Department of Education – Frazao

At community colleges across America there’s an opportunity for an education without the high price tag of many four year colleges. But a new report finds many schools seem to have little incentive to make sure their students suceed. The taxpayer watchdog group Open The Books the 50 lowest preforming junior and community colleges received more than $920 million in student loans and grants. And the ten that received the most federal funding had just a 12 percent average graduation rate. If they’re not graduating, then they’re saddled with excessive long term debts. For not only the students, but also their families, and so that’s why these institutions need to do a better job on their core mission of graduating students.
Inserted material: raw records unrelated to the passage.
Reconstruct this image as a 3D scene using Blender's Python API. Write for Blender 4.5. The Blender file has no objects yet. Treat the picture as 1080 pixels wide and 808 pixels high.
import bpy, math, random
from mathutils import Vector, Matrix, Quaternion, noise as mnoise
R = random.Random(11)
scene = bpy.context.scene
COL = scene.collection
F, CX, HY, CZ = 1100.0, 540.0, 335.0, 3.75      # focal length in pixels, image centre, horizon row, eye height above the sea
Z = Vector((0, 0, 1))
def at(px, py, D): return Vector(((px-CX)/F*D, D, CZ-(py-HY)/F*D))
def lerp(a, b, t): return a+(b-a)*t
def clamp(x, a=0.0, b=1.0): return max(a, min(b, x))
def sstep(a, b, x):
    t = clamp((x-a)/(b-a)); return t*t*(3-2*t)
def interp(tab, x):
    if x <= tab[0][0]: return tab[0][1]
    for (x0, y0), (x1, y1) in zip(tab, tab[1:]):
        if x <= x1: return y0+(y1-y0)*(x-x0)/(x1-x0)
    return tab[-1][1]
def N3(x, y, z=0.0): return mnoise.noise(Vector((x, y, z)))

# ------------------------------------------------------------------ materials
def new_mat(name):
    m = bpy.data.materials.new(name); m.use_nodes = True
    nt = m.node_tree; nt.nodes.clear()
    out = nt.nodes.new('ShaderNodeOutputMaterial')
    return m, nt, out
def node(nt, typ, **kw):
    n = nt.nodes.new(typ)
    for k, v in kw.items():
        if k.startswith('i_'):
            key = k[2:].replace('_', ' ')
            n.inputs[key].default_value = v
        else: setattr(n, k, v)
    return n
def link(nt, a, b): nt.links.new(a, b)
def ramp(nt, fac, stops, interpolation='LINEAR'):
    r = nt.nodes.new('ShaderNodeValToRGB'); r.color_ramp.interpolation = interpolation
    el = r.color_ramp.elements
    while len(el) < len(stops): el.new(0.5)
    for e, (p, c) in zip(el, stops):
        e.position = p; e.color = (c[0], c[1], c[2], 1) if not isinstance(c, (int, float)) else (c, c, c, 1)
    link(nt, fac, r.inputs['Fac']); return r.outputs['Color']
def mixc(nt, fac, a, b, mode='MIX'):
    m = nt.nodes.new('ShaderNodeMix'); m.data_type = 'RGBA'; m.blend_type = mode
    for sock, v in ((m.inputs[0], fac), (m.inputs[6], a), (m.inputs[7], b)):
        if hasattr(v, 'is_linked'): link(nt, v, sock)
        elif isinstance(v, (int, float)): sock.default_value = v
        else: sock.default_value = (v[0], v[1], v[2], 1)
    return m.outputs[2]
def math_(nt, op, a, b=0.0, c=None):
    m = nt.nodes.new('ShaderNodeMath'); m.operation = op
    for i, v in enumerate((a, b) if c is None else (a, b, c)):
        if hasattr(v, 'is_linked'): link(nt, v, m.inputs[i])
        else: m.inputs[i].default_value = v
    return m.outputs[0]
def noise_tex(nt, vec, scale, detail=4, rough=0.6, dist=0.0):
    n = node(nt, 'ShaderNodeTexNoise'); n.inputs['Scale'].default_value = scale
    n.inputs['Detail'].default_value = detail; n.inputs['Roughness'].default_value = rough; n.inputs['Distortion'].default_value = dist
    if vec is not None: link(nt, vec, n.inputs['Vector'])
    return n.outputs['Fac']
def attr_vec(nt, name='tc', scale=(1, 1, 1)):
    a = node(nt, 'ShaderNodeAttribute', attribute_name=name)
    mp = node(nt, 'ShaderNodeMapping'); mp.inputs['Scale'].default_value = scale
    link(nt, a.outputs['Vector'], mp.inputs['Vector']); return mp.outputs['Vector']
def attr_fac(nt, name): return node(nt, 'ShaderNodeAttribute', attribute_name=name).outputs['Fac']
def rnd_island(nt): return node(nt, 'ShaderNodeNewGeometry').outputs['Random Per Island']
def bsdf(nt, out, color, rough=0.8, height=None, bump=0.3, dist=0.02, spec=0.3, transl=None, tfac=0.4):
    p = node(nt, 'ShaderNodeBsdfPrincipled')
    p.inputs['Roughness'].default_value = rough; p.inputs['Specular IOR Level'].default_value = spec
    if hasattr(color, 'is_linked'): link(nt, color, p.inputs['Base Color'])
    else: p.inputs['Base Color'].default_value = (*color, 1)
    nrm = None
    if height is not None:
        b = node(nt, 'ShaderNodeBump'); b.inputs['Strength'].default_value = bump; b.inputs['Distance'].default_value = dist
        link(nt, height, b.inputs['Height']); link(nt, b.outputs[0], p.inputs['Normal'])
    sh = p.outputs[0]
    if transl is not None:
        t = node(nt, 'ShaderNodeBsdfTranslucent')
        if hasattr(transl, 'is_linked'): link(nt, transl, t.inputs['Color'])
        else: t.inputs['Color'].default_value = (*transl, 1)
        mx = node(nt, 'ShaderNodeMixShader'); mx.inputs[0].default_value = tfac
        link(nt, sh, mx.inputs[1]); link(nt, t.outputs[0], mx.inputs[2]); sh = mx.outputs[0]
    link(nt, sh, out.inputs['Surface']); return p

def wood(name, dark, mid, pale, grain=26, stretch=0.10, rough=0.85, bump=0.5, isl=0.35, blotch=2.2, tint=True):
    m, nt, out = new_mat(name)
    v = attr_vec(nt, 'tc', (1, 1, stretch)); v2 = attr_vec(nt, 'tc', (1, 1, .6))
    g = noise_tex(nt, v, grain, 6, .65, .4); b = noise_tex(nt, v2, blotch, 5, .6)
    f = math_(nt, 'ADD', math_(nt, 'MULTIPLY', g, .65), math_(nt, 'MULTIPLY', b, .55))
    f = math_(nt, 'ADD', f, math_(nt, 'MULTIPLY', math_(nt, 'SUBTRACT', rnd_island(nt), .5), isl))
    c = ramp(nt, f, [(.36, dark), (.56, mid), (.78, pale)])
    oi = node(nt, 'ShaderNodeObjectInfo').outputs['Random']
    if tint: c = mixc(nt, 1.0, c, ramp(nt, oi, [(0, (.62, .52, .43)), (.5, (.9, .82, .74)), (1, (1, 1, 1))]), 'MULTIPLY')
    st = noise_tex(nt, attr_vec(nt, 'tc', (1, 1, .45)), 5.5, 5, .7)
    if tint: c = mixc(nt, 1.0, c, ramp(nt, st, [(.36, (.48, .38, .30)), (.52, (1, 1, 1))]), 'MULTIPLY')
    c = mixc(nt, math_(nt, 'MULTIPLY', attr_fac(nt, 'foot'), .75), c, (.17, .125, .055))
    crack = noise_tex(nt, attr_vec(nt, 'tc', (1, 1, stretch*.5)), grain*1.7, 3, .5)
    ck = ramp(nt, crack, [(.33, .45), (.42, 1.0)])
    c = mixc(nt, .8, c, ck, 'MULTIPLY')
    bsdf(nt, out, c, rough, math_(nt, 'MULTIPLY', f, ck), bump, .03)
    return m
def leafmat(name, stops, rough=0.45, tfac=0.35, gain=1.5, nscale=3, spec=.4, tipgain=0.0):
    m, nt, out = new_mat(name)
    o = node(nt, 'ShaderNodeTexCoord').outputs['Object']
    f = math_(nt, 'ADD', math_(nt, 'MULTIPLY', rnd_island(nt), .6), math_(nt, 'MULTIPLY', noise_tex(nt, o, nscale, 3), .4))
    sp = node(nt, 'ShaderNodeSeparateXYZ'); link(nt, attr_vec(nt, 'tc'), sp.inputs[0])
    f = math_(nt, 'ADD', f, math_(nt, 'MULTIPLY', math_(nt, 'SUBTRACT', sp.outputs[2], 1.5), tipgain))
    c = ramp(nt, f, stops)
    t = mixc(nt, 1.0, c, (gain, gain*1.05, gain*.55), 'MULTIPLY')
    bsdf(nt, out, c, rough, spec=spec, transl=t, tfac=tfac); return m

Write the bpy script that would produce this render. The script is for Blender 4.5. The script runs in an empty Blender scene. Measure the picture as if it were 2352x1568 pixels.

Adam Andrzejewski is the founder and CEO of Open The Books, and said he was shocked to discover the lack of oversight of these schools. And a lot of the money is also going to for profit universities, places like University of Phoenix, Strayer University, and Ashford University. All with graduation rates under 30 percent. And millions more going to non traditional places like seminaries, beauty schools, and bar tending academies. The sheer amount of taxpayer public assistance going into these schools is actually driving up the cost of higher education. The Department of Education declined our request for an interview. But in a statement said the new rules will allow students to work at their own pace, and earn a credential more closely aligned with employer’s job requirements. With Americans now saddled with more student loan debt then auto or credit card debt. Critics worry the new rules will mean many schools graduation rates may drop even more. In Washington, I’m Kristine Frazao.